La guerra continúa –bajo otra apariencia, otras tácticas y estrategias– contra poblaciones marginalizadas, consideradas como personas menos dignas, ciudadanos de segunda clase, desprovistas de condiciones mínimas para una vida plena.
La política como continuidad de la guerra por otros medios como dijo Foucault: «el papel del poder político sería reinscribir perpetuamente esa relación de fuerza, por medio de una especie de guerra silenciosa, y reinscribirla en las instituciones, en las desigualdades económicas». Y en cierto sentido nuestras relaciones sociales siguen atravesadas por desprecios raciales y de clase, tanto estructurales como cotidianos, como señala Marlon Urizar.

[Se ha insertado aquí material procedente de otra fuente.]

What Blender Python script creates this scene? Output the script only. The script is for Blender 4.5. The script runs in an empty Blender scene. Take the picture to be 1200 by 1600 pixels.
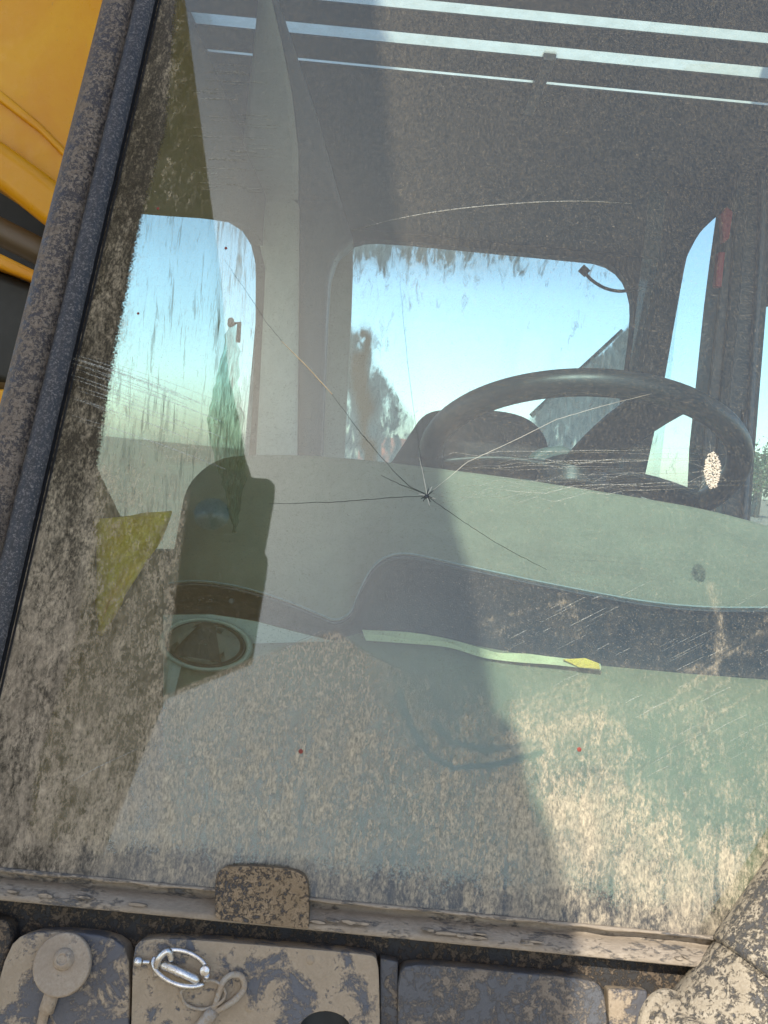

Y son esas poblaciones marginalizadas –desvalorizadas y deshumanizadas– quienes están especialmente expuestas al rostro de la muerte, ya sea del hambre o del desierto, pero también (ex)puestas sobre el camino de dar muerte, abandonadas por un fantasma-Estado que, cuando conviene, sabe presentarse con porrazo en mano, obviando su corresponsabilidad.
La ironía es que un Estado que (ex)pone a la muerte a sus ciudadanos meta sus sucias manos moralinas en nuestras conciencias, nos venda la protección de una vida como parte de su proyecto-país de muerte. A ellos no les interesa la vida sino los dispositivos de poder que se generan para seguir acumulando poder a mansalva.